_WORK INSTRUCTIONS_
Repeat exactly the lines between and including those that contain "Write a Blender" and "return V((0, 0, H)) + d * t". Output no other line.

_Scene script records_
★ ★ ★ ★ ★ ★ ★
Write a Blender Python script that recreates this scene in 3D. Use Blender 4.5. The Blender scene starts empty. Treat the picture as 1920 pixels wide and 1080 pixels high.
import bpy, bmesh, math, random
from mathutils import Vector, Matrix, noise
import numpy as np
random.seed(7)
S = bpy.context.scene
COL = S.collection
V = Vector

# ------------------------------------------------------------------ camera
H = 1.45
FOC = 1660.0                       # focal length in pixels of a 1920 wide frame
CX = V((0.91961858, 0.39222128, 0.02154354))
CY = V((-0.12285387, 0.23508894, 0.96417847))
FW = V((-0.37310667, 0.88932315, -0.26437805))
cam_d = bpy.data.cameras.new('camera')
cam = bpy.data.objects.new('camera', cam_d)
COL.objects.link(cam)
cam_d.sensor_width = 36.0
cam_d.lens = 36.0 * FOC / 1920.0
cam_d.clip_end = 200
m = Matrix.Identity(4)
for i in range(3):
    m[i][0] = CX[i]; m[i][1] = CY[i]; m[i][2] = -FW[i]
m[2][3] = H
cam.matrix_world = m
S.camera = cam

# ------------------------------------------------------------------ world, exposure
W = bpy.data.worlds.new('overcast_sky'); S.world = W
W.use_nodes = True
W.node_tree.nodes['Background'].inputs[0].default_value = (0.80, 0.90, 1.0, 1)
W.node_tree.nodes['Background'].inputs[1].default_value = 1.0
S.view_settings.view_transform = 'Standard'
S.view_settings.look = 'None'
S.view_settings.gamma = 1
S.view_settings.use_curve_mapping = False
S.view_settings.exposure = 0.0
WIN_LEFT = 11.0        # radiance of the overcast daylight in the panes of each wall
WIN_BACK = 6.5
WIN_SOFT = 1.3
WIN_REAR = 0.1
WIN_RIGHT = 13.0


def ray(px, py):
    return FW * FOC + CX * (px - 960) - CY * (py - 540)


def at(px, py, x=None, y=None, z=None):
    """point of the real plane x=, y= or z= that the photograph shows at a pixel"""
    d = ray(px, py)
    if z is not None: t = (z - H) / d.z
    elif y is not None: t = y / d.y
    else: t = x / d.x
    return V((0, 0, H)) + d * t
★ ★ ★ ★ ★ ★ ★
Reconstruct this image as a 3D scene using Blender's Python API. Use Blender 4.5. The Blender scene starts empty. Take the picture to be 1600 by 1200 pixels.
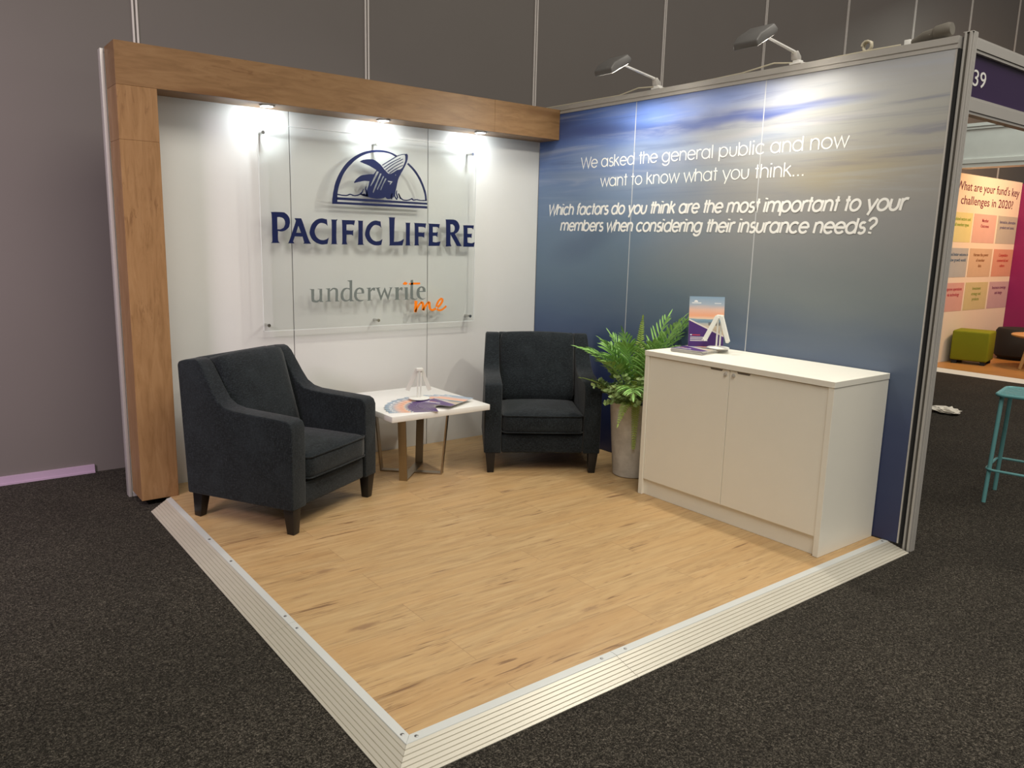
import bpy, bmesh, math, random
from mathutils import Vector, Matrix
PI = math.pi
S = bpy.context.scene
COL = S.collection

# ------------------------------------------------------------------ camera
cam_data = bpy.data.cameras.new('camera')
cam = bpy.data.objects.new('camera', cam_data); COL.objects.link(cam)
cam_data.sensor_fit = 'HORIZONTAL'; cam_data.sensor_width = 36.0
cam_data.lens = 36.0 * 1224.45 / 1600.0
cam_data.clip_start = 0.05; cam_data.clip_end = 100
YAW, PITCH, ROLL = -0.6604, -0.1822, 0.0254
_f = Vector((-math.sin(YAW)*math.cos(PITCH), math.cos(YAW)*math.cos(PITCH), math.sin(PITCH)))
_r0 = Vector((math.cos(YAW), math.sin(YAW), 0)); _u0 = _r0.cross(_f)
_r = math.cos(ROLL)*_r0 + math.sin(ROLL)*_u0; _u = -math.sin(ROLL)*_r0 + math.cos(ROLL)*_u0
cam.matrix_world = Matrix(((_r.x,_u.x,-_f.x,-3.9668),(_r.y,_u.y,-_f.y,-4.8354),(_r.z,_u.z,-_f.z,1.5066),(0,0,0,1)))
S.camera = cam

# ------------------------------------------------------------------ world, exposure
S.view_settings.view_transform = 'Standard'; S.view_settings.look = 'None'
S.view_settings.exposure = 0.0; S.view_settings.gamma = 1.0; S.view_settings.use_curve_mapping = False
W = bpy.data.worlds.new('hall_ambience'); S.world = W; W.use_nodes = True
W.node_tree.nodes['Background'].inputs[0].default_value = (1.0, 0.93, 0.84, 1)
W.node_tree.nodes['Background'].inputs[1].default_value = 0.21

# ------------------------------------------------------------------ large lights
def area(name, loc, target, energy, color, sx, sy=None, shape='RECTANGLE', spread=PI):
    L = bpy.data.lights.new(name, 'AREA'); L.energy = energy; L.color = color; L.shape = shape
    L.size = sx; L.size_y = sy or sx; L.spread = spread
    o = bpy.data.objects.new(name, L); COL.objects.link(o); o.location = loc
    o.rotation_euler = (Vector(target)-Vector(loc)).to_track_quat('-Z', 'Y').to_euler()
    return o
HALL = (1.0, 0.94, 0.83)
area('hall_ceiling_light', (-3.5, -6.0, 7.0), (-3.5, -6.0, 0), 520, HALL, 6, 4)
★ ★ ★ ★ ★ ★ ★
_TASK OUTPUT_
Write a Blender Python script that recreates this scene in 3D. Use Blender 4.5. The Blender scene starts empty. Treat the picture as 1920 pixels wide and 1080 pixels high.
import bpy, bmesh, math, random
from mathutils import Vector, Matrix, noise
import numpy as np
random.seed(7)
S = bpy.context.scene
COL = S.collection
V = Vector

# ------------------------------------------------------------------ camera
H = 1.45
FOC = 1660.0                       # focal length in pixels of a 1920 wide frame
CX = V((0.91961858, 0.39222128, 0.02154354))
CY = V((-0.12285387, 0.23508894, 0.96417847))
FW = V((-0.37310667, 0.88932315, -0.26437805))
cam_d = bpy.data.cameras.new('camera')
cam = bpy.data.objects.new('camera', cam_d)
COL.objects.link(cam)
cam_d.sensor_width = 36.0
cam_d.lens = 36.0 * FOC / 1920.0
cam_d.clip_end = 200
m = Matrix.Identity(4)
for i in range(3):
    m[i][0] = CX[i]; m[i][1] = CY[i]; m[i][2] = -FW[i]
m[2][3] = H
cam.matrix_world = m
S.camera = cam

# ------------------------------------------------------------------ world, exposure
W = bpy.data.worlds.new('overcast_sky'); S.world = W
W.use_nodes = True
W.node_tree.nodes['Background'].inputs[0].default_value = (0.80, 0.90, 1.0, 1)
W.node_tree.nodes['Background'].inputs[1].default_value = 1.0
S.view_settings.view_transform = 'Standard'
S.view_settings.look = 'None'
S.view_settings.gamma = 1
S.view_settings.use_curve_mapping = False
S.view_settings.exposure = 0.0
WIN_LEFT = 11.0        # radiance of the overcast daylight in the panes of each wall
WIN_BACK = 6.5
WIN_SOFT = 1.3
WIN_REAR = 0.1
WIN_RIGHT = 13.0


def ray(px, py):
    return FW * FOC + CX * (px - 960) - CY * (py - 540)


def at(px, py, x=None, y=None, z=None):
    """point of the real plane x=, y= or z= that the photograph shows at a pixel"""
    d = ray(px, py)
    if z is not None: t = (z - H) / d.z
    elif y is not None: t = y / d.y
    else: t = x / d.x
    return V((0, 0, H)) + d * t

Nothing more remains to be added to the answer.